Thursday, June 05, 2008

Clinton's Road to Second Place

By JACKIE CALMES, Wall Street Journal

WASHINGTON -- Sen. Hillary Clinton, once positioned to be Democrats'"inevitable nominee," won't be. On Tuesday, Sen. Barack Obama won enough delegates to claim the party's presidential nomination.

Inside the Clinton campaign and out, the finger-pointing has begun. The bottom line is this: She called the biggest plays, and she got them wrong....

[Clinton]


.....Among the party leaders Mr. Clinton alienated over time by his angry tirades was South Carolina's Rep. Jim Clyburn, the third-ranking House leader and a civil-rights-movement veteran.

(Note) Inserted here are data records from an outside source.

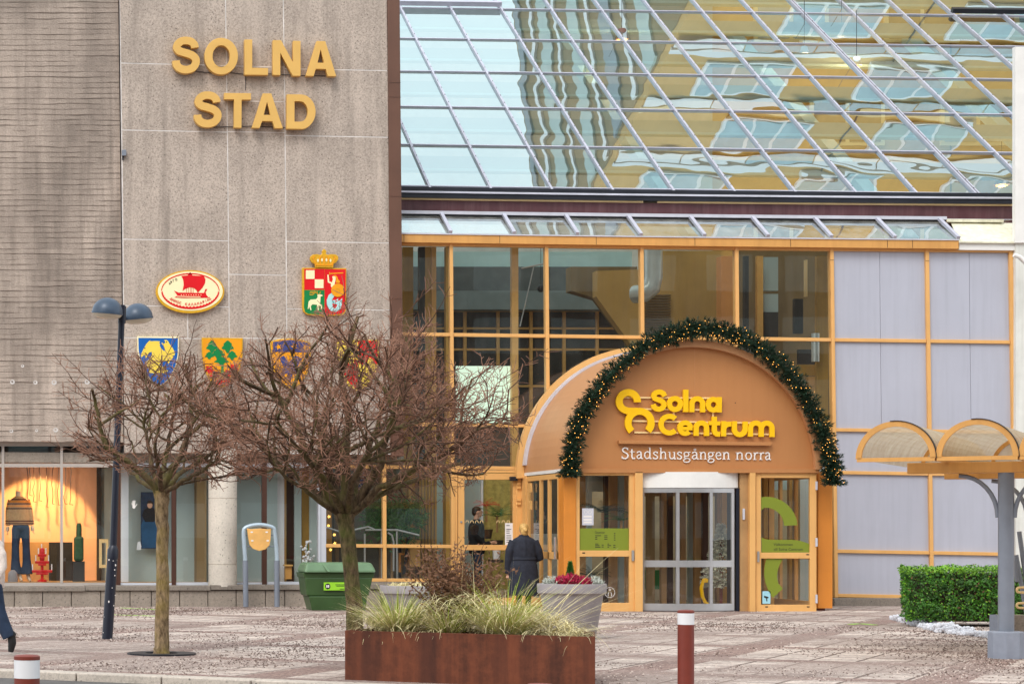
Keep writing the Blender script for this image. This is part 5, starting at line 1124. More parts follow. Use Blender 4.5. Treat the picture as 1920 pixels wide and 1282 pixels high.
# ------------------------------------------------------------------ bare trees
def grow_tree(name, base, Y, trunk_px, limbs_px, crown, seed, barkm, label, nsec, nter, ntw, nsp):
    rnd = random.Random(seed); root = empty(name, base, label, 'tree', None)
    # trunk
    pts = [P(x, y, Y) for x, y, r in trunk_px]; rad = [r for x, y, r in trunk_px]
    pts2, rad2 = [], []
    for i in range(len(pts) - 1):
        for k in range(4):
            t_ = k / 4; pts2.append(pts[i].lerp(pts[i + 1], t_) + Vector((rnd.gauss(0, .004), rnd.gauss(0, .004), 0))); rad2.append((rad[i] + (rad[i + 1] - rad[i]) * t_) * (1 + rnd.gauss(0, .03)))
    MB().tube(pts2 + [pts[-1]], rad2 + [rad[-1]], 14).build('trunk', m[barkm], root, smooth=60)
    cc = P(crown[0], crown[1], Y); ra = Vector((crown[2], crown[2] * .95, crown[3]))
    def inside(p):
        d = p - cc; q = (d.x / ra.x) ** 2 + (d.y / ra.y) ** 2 + (d.z / (ra.z if d.z > 0 else ra.z * .8)) ** 2
        return q < 1.0 + .42 * mnoise.noise(p * 2.1)
    lm, tw, tw2 = MB(), MB(), MB()
    def branch(p, d, L, r, n, wob, bend, r1=.45):
        out = [p.copy()]; rr = [r]; d = d.normalized()
        for k in range(n):
            d = (d + Vector((rnd.gauss(0, wob), rnd.gauss(0, wob), rnd.gauss(0, wob) + bend))).normalized()
            q = out[-1] + d * L / n
            if k > 0 and not inside(q): break
            out.append(q); rr.append(r * (1 - (1 - r1) * (k + 1) / n))
        return out, rr
    def at(pts, f):
        f = min(f * (len(pts) - 1), len(pts) - 1.001); k = int(f); return pts[k].lerp(pts[k + 1], f - k), (pts[k + 1] - pts[k]).normalized()
    L0 = []
    for lp, r0 in limbs_px:
        dep = rnd.uniform(-.1, .1); q = [P(x, y, Y + dz) for x, y, dz in lp]
        f_, rr = [], []
        for i in range(len(q) - 1):
            for k in range(4): f_.append(q[i].lerp(q[i + 1], k / 4) + Vector((rnd.gauss(0, .008), rnd.gauss(0, .008), rnd.gauss(0, .008))))
        f_.append(q[-1]); rr = [r0 * (1 - .6 * i / (len(f_) - 1)) for i in range(len(f_))]
        lm.tube(f_, rr, 9); L0.append((f_, r0))
    def rdir(t, spread, up):
        v = Vector((rnd.gauss(0, 1), rnd.gauss(0, 1), rnd.gauss(0, 1))); v = (v - t * v.dot(t)).normalized()
        return (t * (1 - spread * .5) + v * spread + Vector((0, 0, up))).normalized()
    for f_, r0 in L0:
        sec = []
        for i in range(nsec):
            p, t_ = at(f_, rnd.uniform(.25, 1) if i > 1 else .99); b = branch(p, rdir(t_, .8, .12), rnd.uniform(.5, 1.05), r0 * .42, 6, .16, .02, .5)
            if len(b[0]) > 2: lm.tube(b[0], b[1], 6); sec.append(b)
        for s_, rs in sec:
            for i in range(nter):
                p, t_ = at(s_, rnd.uniform(.15, 1) if i else .99)
                out = (p - cc); out = Vector((out.x / ra.x, out.y / ra.y, out.z / ra.z)); out = out.normalized() if out.length > .1 else t_
                b = branch(p, (rdir(t_, .9, .05) + out * .45), rnd.uniform(.3, .65), .0085, 5, .2, rnd.choice((.05, .02, -.06)), .6)
                if len(b[0]) < 3: continue
                tw2.tube(b[0], b[1], 4, cap=False)
                for k in range(ntw):
                    p2, t2 = at(b[0], rnd.uniform(.1, 1)); o2 = (p2 - cc); o2 = o2.normalized() if o2.length > .1 else t2
                    c = branch(p2, (rdir(t2, 1.0, .08) + o2 * .5), rnd.uniform(.14, .42), .0044, 4, .22, rnd.choice((.08, .03, -.08)), .6)
                    if len(c[0]) < 3: continue
                    tw.tube(c[0], c[1], 3, cap=False)
                    for g_ in range(2):
                        p3, t3 = at(c[0], rnd.uniform(.3, .95)); e_ = branch(p3, rdir(t3, .8, .1), rnd.uniform(.06, .16), .0036, 2, .15, .05, .7)
                        if len(e_[0]) > 2: tw.tube(e_[0], e_[1], 3, cap=False)
    for i in range(nsp):
        f_, r0 = L0[i % len(L0)]; p, t_ = at(f_, rnd.uniform(.55, .99)); an = rnd.uniform(0, 2 * PI); u_ = Vector((math.cos(an), math.sin(an), rnd.uniform(-.12, 1.1))).normalized()
        for st_ in range(30):
            if not inside(p + u_ * .06 * st_): break
        p = p + u_ * .06 * max(st_ - 4, 0); q = [p]; d = u_.copy(); L = rnd.uniform(.4, .8)
        for k in range(7): d = (d + Vector((rnd.gauss(0, .09), rnd.gauss(0, .09), rnd.gauss(.05, .06)))).normalized(); q.append(q[-1] + d * L / 7)
        tw2.tube(q, [.0062 - .0005 * k for k in range(8)], 4, cap=False)
        for k in range(9):
            p3, t3 = at(q, rnd.uniform(.2, .97)); o3 = rdir(t3, .9, .15); e3 = [p3]
            for g_ in range(3): o3 = (o3 + Vector((rnd.gauss(0, .15), rnd.gauss(0, .15), .06))).normalized(); e3.append(e3[-1] + o3 * rnd.uniform(.03, .07))
            tw.tube(e3, [.0042, .004, .0036, .0032], 3, cap=False)
    lm.build('limbs', m['limb'], root, smooth=60)
    cwn = tw2.build('crown', m['branch'], root); tw.build('twigs', m['twig'], cwn)
    return root
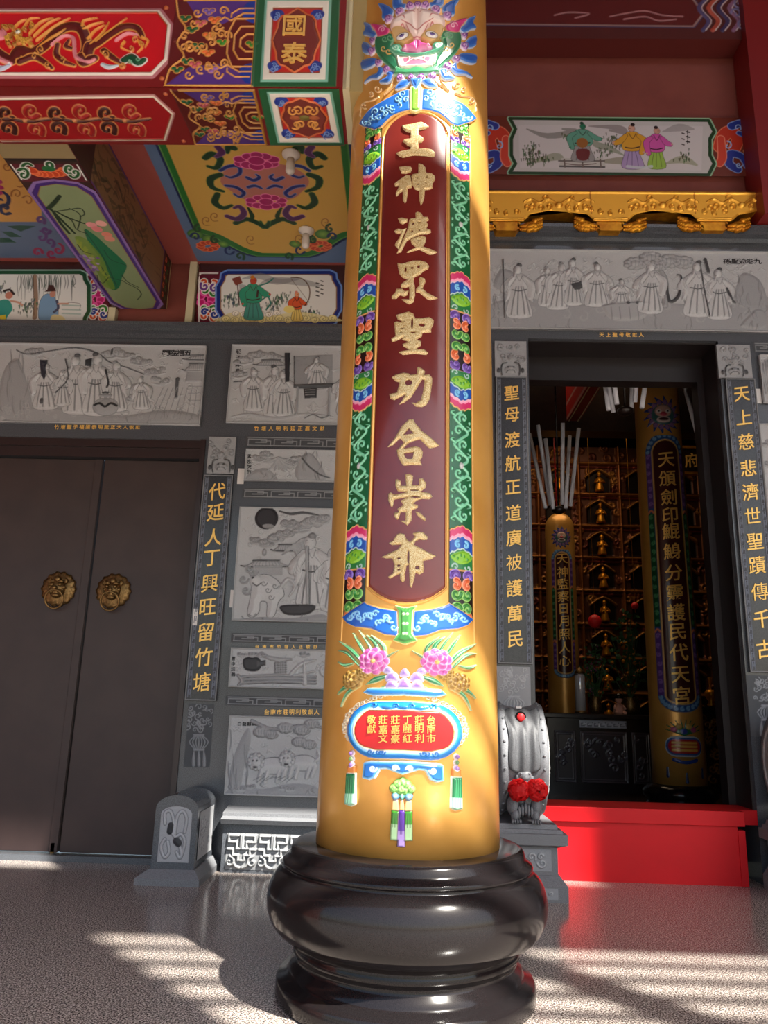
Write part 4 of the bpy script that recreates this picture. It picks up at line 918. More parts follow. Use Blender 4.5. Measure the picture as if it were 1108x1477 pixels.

Before South Carolina's primary, Mr. Clyburn admonished Sen. Clinton for suggesting President Johnson deserved more credit than Martin Luther King Jr. for civil-rights laws. On primary night, Mr. Clinton called Mr. Clyburn and they spoke for 50 minutes. "Let's just say it wasn't pleasant," Mr. Clyburn says.

Mr. Clinton called Mr. Clyburn an expletive, say Democrats familiar with the exchange. Mr. Clyburn's office would confirm only that the former president used "offensive" words. Some day soon, the congressman says, he'll write about the incident. On Tuesday, he endorsed Mr. Obama for president.